Fluch und Segen aus Südkorea

Als die beiden ihre Vorgänger Anfang 2017 im Glacier anfragen, ob sie das Hotel übernehmen könnten, findet man sich sogleich. Das 1864 erbaute Chalet-Hotel ist in die Jahre gekommen. Im Sommer baut es das neue Führungspaar komplett um, im Winter wird es eröffnet. Und bald darauf werden die Pyotts komplett überrumpelt. Ein populärer Reiseblogger aus Südkorea berichtet auf seiner Website derart positiv über das Hotel, dass das Glacier quasi über Nacht mit Buchungen überhäuft wird. «Mit diesem Senkrechtstart rechneten wir nicht», erinnert sich Jan Pyott. Er ist Segen und Fluch zugleich. «Nach 100 Tagen als Hoteliers zog Justine die Notbremse.» Es muss sich sofort etwas ändern, andernfalls sieht sie keine gemeinsame Zukunft. «Wir beide arbeiteten sieben Tage die Woche 16 oder mehr Stunden. So konnte es nicht weitergehen.» Gemeinsam ziehen sie sich für zwei Tage zurück, besprechen die Lage in Ruhe und beschliessen, zwölf zusätzliche Mitarbeiter einzustellen. «Das war ein enorm wichtiger Entscheid für unser Berufs- und Privatleben. Wir harmonieren sehr gut miteinander, jeder hat seinen Verantwortungsbereich, wir tauschen uns aus, beraten uns.» Gemeinsam sind sie Eltern zweier Kinder.

Negative Schlagzeilen

Auch aufgrund der unverhofften koreanischen Starthilfe sagt Pyott stolz: «In zwei Jahren gehört das Hotel komplett uns.» Dann ist der Kredit bereits abbezahlt. Die Zimmer sind fast immer ausgebucht. Eine Erfolgsgeschichte, wie sie Grindelwald zuletzt kaum mehr kennt. Schlagzeilen über jahrelang leerstehende Hotels, über verworfene Baupläne, über ein lange nicht realisiertes Bahnprojekt, über fehlendes Vertrauen von potenziellen Investoren prägten die Destination in den letzten Jahren. Nicht jeder hat Freude an der teils komplizierten, wenn auch zahlungskräftigen, neureichen Klientel aus arabischen Ländern und dem Fernen Osten.

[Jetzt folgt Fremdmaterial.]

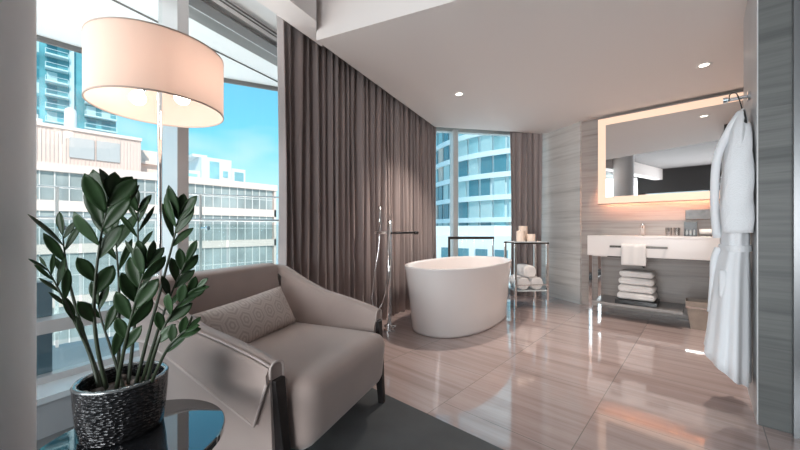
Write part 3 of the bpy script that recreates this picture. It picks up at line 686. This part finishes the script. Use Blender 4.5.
# ---- bathtub
tx, ty = -1.972, 3.185
bt = thing('bathtub', 'white oval freestanding bathtub on the marble floor', 'bathtub', (tx, ty, 0), .086)
bm = BM(); n = 72
def el(ax, ay, z, p=2.3): 
    r = []
    for i in range(n):
        a = 2*PI*i/n; c, s = math.cos(a), math.sin(a)
        r.append((ax*math.copysign(abs(c)**(2/p), c), ay*math.copysign(abs(s)**(2/p), s), z))
    return r
rs2 = [el(.365, .715, .003), el(.382, .735, .006), el(.388, .742, .03), el(.398, .762, .2), el(.413, .79, .4), el(.432, .825, .58), el(.440, .840, .632), el(.439, .839, .642), el(.428, .828, .645), el(.414, .814, .640), el(.404, .802, .62), el(.37, .75, .45), el(.33, .67, .25), el(.28, .58, .17), el(.10, .2, .155), el(.01, .02, .155)]
rings(bm, rs2, True); obj('tub_shell', bm, porc_m, bt, smooth=True)
bm = BM()
tube(bm, [(-.12, -.775, .575), (-.12, -.755, .575)], .024, 20); obj('overflow', bm, chrome, bt, auto=40)
bm = BM(); lathe(bm, [(.03, .1555), (.03, .162), (.01, .164)], n=20); obj('drain', bm, chrome, bt, auto=40)

# ---- tub filler
tf = thing('tub_filler', 'chrome floor-standing tub filler with hand shower in front of the curtain', 'tap', (-2.282, 2.342, 0))
bm = BM(); lathe(bm, [(.055, 0), (.055, .012), (.03, .02), (.026, .07)], n=28); obj('floor_flange', bm, chrome, tf, auto=35)
bm = BM(); tube(bm, [(0, 0, .02), (0, 0, 1.085)], .0215, 16); obj('column', bm, chrome, tf, smooth=True)
bm = BM(); tube(bm, [(0, 0, .962), (.20, .185, .962)], .012, 12); tube(bm, [(.185, .17, .962), (.212, .197, .962)], .016, 12); obj('spout', bm, P('spout_bronze', (.10, .09, .09), .2, metal=1), tf, smooth=True, label='dark horizontal spout')
bm = BM(); box(bm, (-.10, -.10, .955), (.0, .0, .975)); tube(bm, [(-.002, 0, .97), (-.085, -.075, .97)], .010, 8); bm2 = bm
obj('shower_bracket', bm, chrome, tf)
bm = BM(); tube(bm, [(-.068, -.06, .95), (-.068, -.06, 1.225)], .013, 12); obj('hand_shower', bm, chrome, tf, smooth=True)
bm = BM(); tube(bm, bez([(-.068, -.06, .95), (-.075, -.07, .80), (-.10, -.10, .55), (-.115, -.12, .30), (-.08, -.08, .20), (-.03, -.03, .35), (-.012, -.016, .6), (-.008, -.016, .8)], 8), .006, 8); obj('hose', bm, chrome, tf, smooth=True)
bm = BM(); tube(bm, [(0, 0, .045), (.05, .045, .045)], .014, 10); tube(bm, [(0, 0, .045), (-.04, -.02, .045)], .014, 10); obj('valve', bm, chrome, tf, smooth=True)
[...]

Die Kundschaft im Glacier ist durchmischt. Dies haben die Pyotts nicht zuletzt ihrer Gastronomie zu verdanken. Die Küche des erst 27-jährigen Robert Steuri verblüfft. Gourmet in den Bergen verkommt vielerorts zu einem Kniefall gegenüber einer klassisch orientierten Klientel. Rindsfilet, Taube, Steinbutt, Kaviar und Trüffel – spektakulär, aber austauschbar, seelenlos. Nicht so im als Viersterne-Superior-Hotel ausgezeichneten Glacier. Steuris Herbstmenü ist gespickt mit regionalen Produkten und eigenen Ideen. Der Gast wählt drei, fünf oder sieben Gänge – «See und Tal» mit Fisch und Fleisch oder die vegane Option «Wiese und Wald». Auch ein Mix aus beiden Menüs ist möglich.

Stör aus dem wenige Kilometer entfernten Tropenhaus Frutigen, Ravioli mit Randen aus der Nachbarschaft, Wild aus der Region. Die Gerichte sind allesamt frisch und anregend. Prestigeprodukte sind an diesem Abend keine auf dem Teller, sie fehlen nicht. Viele Komponenten baut der Betrieb im Garten selbst an, die meisten weiteren bezieht er von Produzenten aus dem Berner Oberland. Eine hübsche Übersicht dazu ist auf der Website des Hotels ersichtlich. Pâtissière Tina Berger ist ein Glücksfall: Sie arbeitete davor beim deutschen Dreisternekoch Christian Bau und rundet das Menü mit einem saisonalen Apfeldessert spektakulär ab. Pyott: «Wir haben bereits sehr viele regelmässig wiederkehrende Gäste. Im Hotel und im Restaurant.»

Pyotts neuer Triathlon

Die Wahl der passenden Weine bestimmt der Hotelier höchstpersönlich mit. «Bei Robert Steuri in der Küche mische ich mich nicht ein», so Pyott. «Er hat einzig die Vorgabe, eine schwarze Null zu schreiben.» Der Wein hingegen ist längst zur Leidenschaft des ehemaligen Spitzensportlers geworden. Dazu gehören regelmässige Winzerbesuche ebenso wie hochkarätige Degustationsabende im Hotelrestaurant.

Ob er dafür auch im kommenden Jahr Zeit findet, hängt nicht zuletzt vom 28. November ab: Dann steht die Gemeinderatswahl von Grindelwald an. Der gebürtige Bieler kandidiert. Er will die Zukunft des gesamten Orts mitgestalten. Familie, Hotel, Politik – der neue Triathlon des Jan Pyott?